Não é possível duvidar da incompetência do último czar. Nicolau II ("Nicky") era indeciso, estúpido e inculto mas trabalhador esforçado e homem bem-parecido, se bem que baixo (1 metro e setenta) e de porte feminino. Teria dado um excelente monarca constitucional. O problema é que pretendia manter a tradição da autocracia. Assim, a Rússia de antes da revolução viu-se confrontada com um problema para o qual não havia solução: um czar inapto mas absolutamente determinado a exercer o governo do país, a governar, ou administrar, em vez de simplesmente reinar. Além disso, para o czar, governar era tratar da intendência. Preocupava-se com os orçamentos das escolas de província ou com as carreiras de funcionários públicos mas quando um dos seus poucos ministros capazes tentava despertar a sua atenção para importantes assuntos políticos desviava rapidamente a conversa e falava do tempo. O drama da Rússia foi esse: quando seria necessário um homem capaz de compreender a necessidade de liberalização do Estado e do Governo – incentivando uma sociedade que dava tímidos sinais de modernidade – os dois últimos czares eram convictos autocratas e impenitentes conservadores, e o último era um incapaz.
Os que ainda hoje pretendem que a revolução era evitável (o exemplo típico é Hélène Carrére d'Encausse, secretária perpétua da Academia Francesa e especialista em assuntos russos, autora de biografias de Nicolau II e de Lenine) e que o regime teria evoluído no sentido de uma monarquia liberal e constitucional, como acontecera, mas pelo menos um século antes, com os restantes regimes europeus, esquecem este facto. É claro que as consequências da Revolução bolchevista foram desastrosas. Mas qualquer observador imparcial sabe que o regime czarista se tinha entrincheirado numa posição, da qual, por meios pacíficos, não havia saída. A violência foi o efeito inevitável da alarvidade e teimosia dos últimos czares. A estátua de Alexandre III é apenas um exemplo dessa incapacidade de encarar a realidade.

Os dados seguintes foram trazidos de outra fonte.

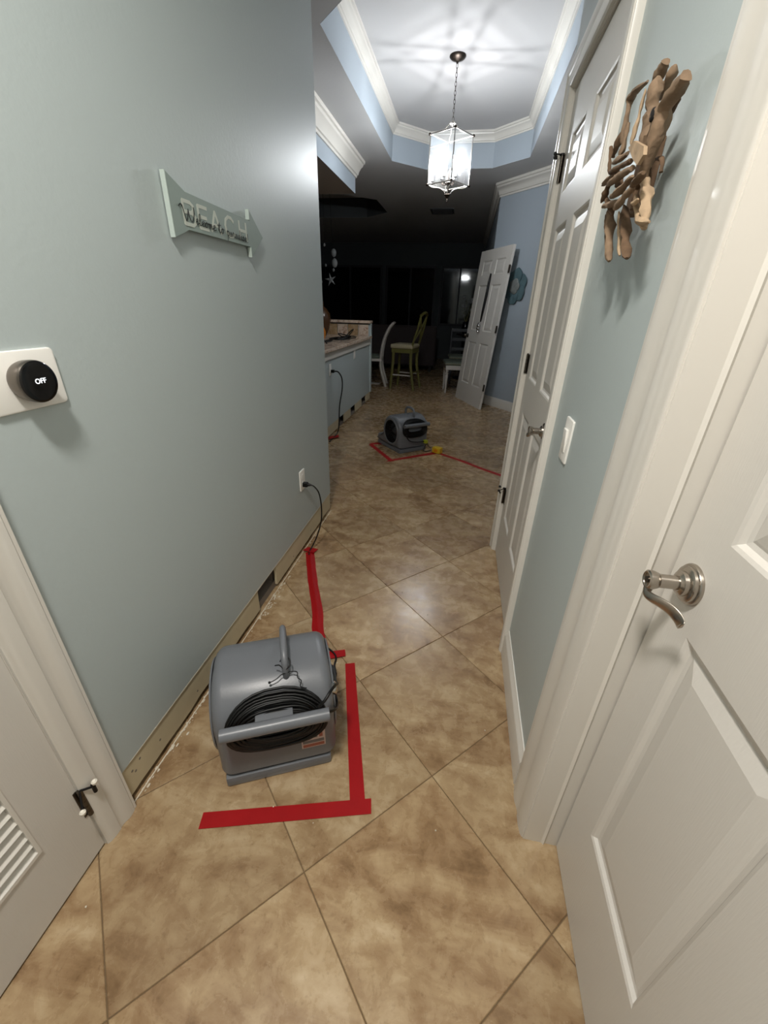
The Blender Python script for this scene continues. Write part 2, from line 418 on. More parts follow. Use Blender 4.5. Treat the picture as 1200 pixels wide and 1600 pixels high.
# ceiling with the entry tray and the kitchen tray
tray = [(-1.05, 3.36), (-.68, 2.99), (.11, 2.99), (.50, 3.36), (.50, 5.97), (.11, 6.345), (-.68, 6.345), (-1.05, 5.97)]
ktray = [(-4.2, 7.9), (-3.7, 7.5), (-2.1, 7.5), (-1.62, 7.9), (-1.62, 8.9), (-2.1, 9.35), (-3.7, 9.35), (-4.2, 8.9)]
def holed(bm, rect, holes, z0, z1):
    vs2 = []; es = []
    for loop in [[(rect[0], rect[2]), (rect[1], rect[2]), (rect[1], rect[3]), (rect[0], rect[3])]]+holes:
        v = [bm.verts.new((p[0], p[1], z0)) for p in loop]; vs2 += v
        es += [bm.edges.new((v[i], v[(i+1) % len(v)])) for i in range(len(v))]
    r = bmesh.ops.triangle_fill(bm, edges=es, use_beauty=True, use_dissolve=False)
    # drop triangles lying in a hole
    def inside(p, poly):
        c = False; n = len(poly)
        for i in range(n):
            a, b = poly[i], poly[i-1]
            if (a[1] > p.y) != (b[1] > p.y) and p.x < (b[0]-a[0])*(p.y-a[1])/(b[1]-a[1])+a[0]: c = not c
        return c
    kill = [f for f in bm.faces if any(inside(f.calc_center_median(), h) for h in holes)]
    bmesh.ops.delete(bm, geom=kill, context='FACES_ONLY')
bm = bmesh.new(); holed(bm, (-6.5, 3.0, -2.0, 13.0), [tray, ktray], ZC, ZC)
r = bmesh.ops.extrude_face_region(bm, geom=list(bm.faces)); bmesh.ops.translate(bm, vec=(0, 0, .08), verts=[v for v in r['geom'] if isinstance(v, bmesh.types.BMVert)])
ceiling = struct(mk('ceiling', bm, CEIL))
def ring_wall(bm, poly, z0, z1, t=.04):
    n = len(poly); c = Vector((sum(p[0] for p in poly)/n, sum(p[1] for p in poly)/n))
    inn = [tuple(c+(Vector(p)-c)*.9985) for p in poly]
    for i in range(n):
        j = (i+1) % n
        q = [bm.verts.new((p[0], p[1], z)) for p, z in ((inn[i], z0), (inn[j], z0), (inn[j], z1), (inn[i], z1))]
        bm.faces.new(q)
bm = bmesh.new(); ring_wall(bm, tray, ZC, ZT+.02); struct(mk('wall_tray', bm, WALLB, recalc=True))
struct(bx('ceiling_tray', (-1.15, .60, 2.85, 6.50, ZT, ZT+.05), CEILH))
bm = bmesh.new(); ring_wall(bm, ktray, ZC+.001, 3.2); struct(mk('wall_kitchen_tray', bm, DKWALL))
struct(bx('ceiling_kitchen_tray', (-4.4, -1.5, 7.4, 9.5, 3.19, 3.24), CEIL))
CROWN = [(0, 0), (.012, 0), (.014, .012), (.024, .016), (.030, .034), (.046, .056), (.060, .066), (.064, .078), (.076, .082), (.078, .098), (0, .098)]
def crown(name, path, ztop, closed=False, s=1.0):
    bm = bmesh.new(); sweep(bm, [(o*s, ztop-.098*s*1.0+z*s) for o, z in CROWN], path, closed); return struct(mk(name, bm, TRIM, smooth=30))
crown('trim_1', tray, ZT, True)            # counter-clockwise: left of travel is inward
# beam over the counter, its crown, and the soffit face
BX = -1.465; BZ = 2.56; BY1 = 5.87
bm = bmesh.new(); box(bm, -2.6, BX, 2.58, BY1, BZ, ZC); struct(mk('wall_beam', bm, [WALLB, SOFFIT]))
o = bpy.data.objects['wall_beam']
for p in o.data.polygons:
    if p.normal.z < -.9: p.material_index = 1
crown('trim_2', [(-2.6, BY1), (BX, BY1), (BX, 2.58)][::-1][::1], ZC, s=1.75) if False else None
bm = bmesh.new(); sweep(bm, [(-o_*1.25, ZC-.098*1.75+z_*1.75) for o_, z_ in CROWN], [(BX, 2.62), (BX, BY1), (-2.6, BY1)]); struct(mk('trim_2', bm, TRIM, smooth=30))
bm = bmesh.new(); sweep(bm, [(o_*1.1, ZC-.098*1.55+z_*1.55) for o_, z_ in CROWN], [along(2.45), along(0), (A0.x, 12.6)][::-1]); 
bm.free()
bm = bmesh.new(); sweep(bm, [(-o_*1.1, ZC-.098*1.55+z_*1.55) for o_, z_ in CROWN], [along(2.45), along(0), (A0.x, 12.6)][::-1])
struct(mk('trim_3', bm, TRIM, smooth=30))

# baseboards
BBP = [(0, 0), (.016, 0), (.016, .088), (.013, .100), (.006, .108), (.004, .116), (0, .116)]
def baseboard(name, path, sgn=1, s=1.0, parent=None):
    bm = bmesh.new(); sweep(bm, [(sgn*o_, z_*s) for o_, z_ in BBP], path); return struct(mk(name, bm, TRIM, smooth=30))
baseboard('baseboard_right', [(XR, .852), (XR, 1.428)], 1, 1.18)
baseboard('baseboard_right_end', [(XR, 2.40), (XR, YEND_R), (.9, YEND_R)], 1, 1.18)
baseboard('baseboard_angled', [(A0.x, 12.6), along(0), along(2.45)], -1, 1.18)

# ------------------------------------------------------------------ casings
def casing(name, xw, yin, ysgn, ztop, z0=0, proj=.020, width=.10, flip=1):
    """vertical board; profile in (y,x); outer edge away from opening"""
    pr = [(0, 0), (0, .45), (.04, .62), (.10, .62), (.14, .86), (.30, 1.0), (.46, .96), (.60, .78), (.66, .62), (.72, .62), (.76, .78), (.90, .76), (.97, .60), (1, .4), (1, 0)]
    bm = bmesh.new(); pts = [(xw+flip*proj*q, yin+ysgn*width*(1-p)) for p, q in pr]
    prism(bm, pts, z0, ztop); return pts
def casing_frame(name, xw, ya, yb, zt, proj, wa, wb, wt, dirx):
    pr = [(0, 0), (0, .55), (.03, .80), (.10, .80), (.13, .92), (.22, 1.0), (.34, .98), (.44, .80), (.52, .70), (.58, .70), (.62, .80), (.80, .78), (.94, .62), (1, .40), (1, 0)]
    # p: 0 outer .. 1 inner ; q: projection
    bm = bmesh.new()
    R = []
    for (yy, zz) in ((ya, 0), (ya, zt), (yb, zt), (yb, 0)):
        ring = []
        for p, q in pr:
            k = 1-p
            y = yy-wa*k if yy == ya else yy+wb*k
            z = zz+wt*k if zz == zt else 0
            ring.append(bm.verts.new((xw+dirx*proj*q, y, z)))
        R.append(ring)
    n = len(pr)
    for a, b in zip(R, R[1:]):
        for j in range(n): bm.faces.new((a[j], a[(j+1) % n], b[(j+1) % n], b[j]))
    bm.faces.new(R[0]); bm.faces.new(R[-1][::-1])
    return struct(mk(name, bm, TRIM, smooth=28))
casing_frame('trim_4', XR, DN0, DN1, DH, .019, .11, .145, .11, -1)       # near right door
casing_frame('trim_5', XR, DF0, DF1, DH, .0255, .067, .075, .085, -1)    # far right door
casing_frame('trim_6', XL, -.42, .455, 2.19, .022, .10, .105, .10, 1)    # louvered door
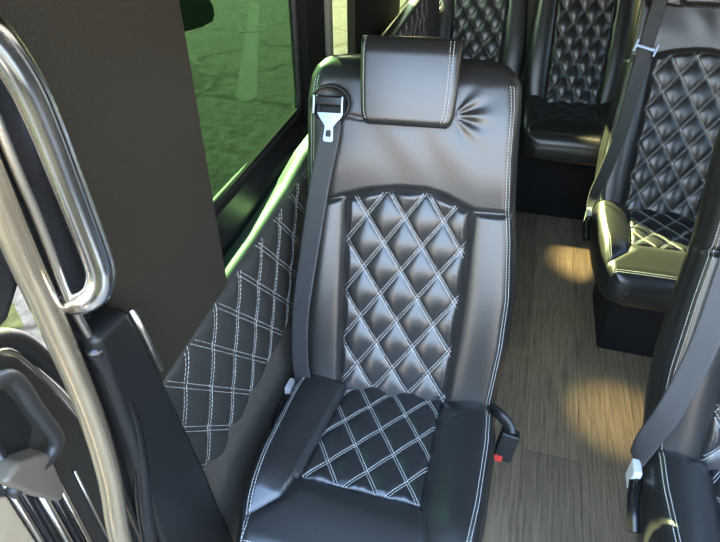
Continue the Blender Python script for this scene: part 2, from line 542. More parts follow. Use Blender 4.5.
# ------------------------------------------------------------------ quilted wall pad
def make_wall_pad():
    X0 = -0.508
    top = lut([(0.38, 0.790), (0.524, 0.825), (0.684, 0.851), (0.886, 0.876), (1.079, 0.909), (1.194, 0.941), (2.6, 1.12), (3.1, 1.16)])
    bot = lut([(0.38, 0.44), (0.566, 0.472), (0.733, 0.51), (0.933, 0.547), (1.036, 0.572), (1.3, 0.61), (3.1, 0.8)])
    def hf(y, z):
        p = (y - 0.688 - (z - 0.85) / 2.4) / 0.098
        q = (y - 0.684 + (z - 0.85) / 1.13) / 0.103
        pf = 0.008 * (np.abs(np.sin(np.pi * p)) * np.abs(np.sin(np.pi * q))) ** 0.5
        return 0.014 + pf * sstep(np.minimum(z - bot(y), top(y) - z), 0.0, 0.03)
    ys = np.arange(0.40, 3.0, 0.008); ts = samples(0, 1, 0.018, (0.0008, 0.004, 0.011, 0.02))
    V = []; n = len(ys); m = len(ts)
    def surf(y, z):
        d = min(z - bot(y), top(y) - z); rad = 0.014
        d = max(0, min(rad, d))
        return float(hf(y, z)) - (rad - math.sqrt(max(0, rad * rad - (rad - d) ** 2)))
    for y in ys:
        b, t = float(bot(y)), float(top(y))
        for s in ts:
            z = b + (t - b) * s
            V.append((X0 + surf(y, z), y, z))
    F = [(i * m + k, i * m + k + 1, (i + 1) * m + k + 1, (i + 1) * m + k) for i in range(n - 1) for k in range(m - 1)]
    # back
    k0 = len(V)
    for y in ys: V += [(X0 - 0.03, y, float(bot(y))), (X0 - 0.03, y, float(top(y)) + 0.003)]
    for i in range(n - 1):
        F.append((k0 + 2 * i, k0 + 2 * i + 1, k0 + 2 * i + 3, k0 + 2 * i + 2))
        F.append((i * m, (i + 1) * m, k0 + 2 * i + 2, k0 + 2 * i))
        F.append((i * m + m - 1, k0 + 2 * i + 1, k0 + 2 * i + 3, (i + 1) * m + m - 1))
    F.append((k0, k0 + 1) + tuple(range(m - 1, -1, -1)))
    F.append((k0 + 2 * n - 2, k0 + 2 * n - 1) + tuple(range(n * m - 1, (n - 1) * m - 1, -1)))
    pad = link('wall_panel', V, F, M['leather_pad'], smooth=True)
    tag(pad, 'black leather side panel quilted with double white stitching, running along the wall under the window', 'wall panel')
    SV, SF = [], []
    to = lambda y, z, h: (X0 + h, y, z)
    inside = lambda y, z: 0.42 < y < 2.7 and bot(y) + 0.01 < z < top(y) - 0.006
    for k in range(-8, 26):
        for sg, off in ((2.4, 0.688 + 0.098 * k), (-1.13, 0.684 + 0.103 * k)):
            z0, z1 = 0.40, 1.2
            pts = [(off + (z0 - 0.85) / sg, z0), (off + (z1 - 0.85) / sg, z1)]
            for side in (-0.0045, 0.0045):
                v, f = stitches(pts, surf, to, side, L=0.006, gap=0.003, w=0.0011, inside=inside)
                b = len(SV); SV += v; SF += [tuple(i + b for i in q) for q in f]
    link('stitching', SV, SF, M['thread'], pad)
make_wall_pad()

# ------------------------------------------------------------------ passenger seats
REC = R(20)
HZ = 0.48
def P_back(o, yaw):
    o.location = (0, 0, HZ); o.rotation_euler = (-REC, 0, yaw)
def P_cush(o):
    o.location = (0, 0, HZ)
to_back = lambda u, v, h: (u, -h, v)
to_cush = lambda u, v, h: (u, -v, h)

BACK_L = lut([(-0.08, -0.215), (0, -0.232), (0.1, -0.247), (0.2, -0.252), (0.35, -0.246), (0.47, -0.238), (0.56, -0.240), (0.67, -0.243), (0.72, -0.238), (0.742, -0.228), (0.757, -0.212), (0.766, -0.193), (0.772, -0.165)])
BACK_R = lut([(-0.08, 0.22), (0, 0.242), (0.145, 0.252), (0.267, 0.252), (0.4, 0.238), (0.47, 0.226), (0.57, 0.215), (0.676, 0.209), (0.72, 0.203), (0.742, 0.192), (0.757, 0.176), (0.766, 0.156), (0.772, 0.128)])
SEAM = [(-0.25, 0.452), (-0.174, 0.460), (-0.148, 0.469), (-0.092, 0.485), (-0.025, 0.495), (0.031, 0.496), (0.076, 0.486), (0.117, 0.468), (0.144, 0.458), (0.197, 0.458), (0.25, 0.464)]
insL = lut([(-0.05, -0.136), (0, -0.138), (0.244, -0.141), (0.467, -0.149), (0.6, -0.15)])
insR = lut([(-0.05, 0.130), (0, 0.132), (0.277, 0.137), (0.461, 0.138), (0.6, 0.14)])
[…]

(O conteúdo desta entrada baseia-se em dois livros estupendos de Orland Figes: A People's Tragedy, sobre a Revolução de 1917, mas cobrindo o período 1891-1924; e Natasha's Dance, sobre a história cultural da Rússia. Por sua vez, a última obra de Figes, The Whisperers - Private Life in Stalin's Russia, é uma investigação perturbante sobre as famílias de homens e mulheres perseguidos pelo regime: as mentiras que eram obrigadas a contar, o engano em que viviam, a dor e sofrimento duma vida escondida. Lê-se como um grande romance. Extraordinário).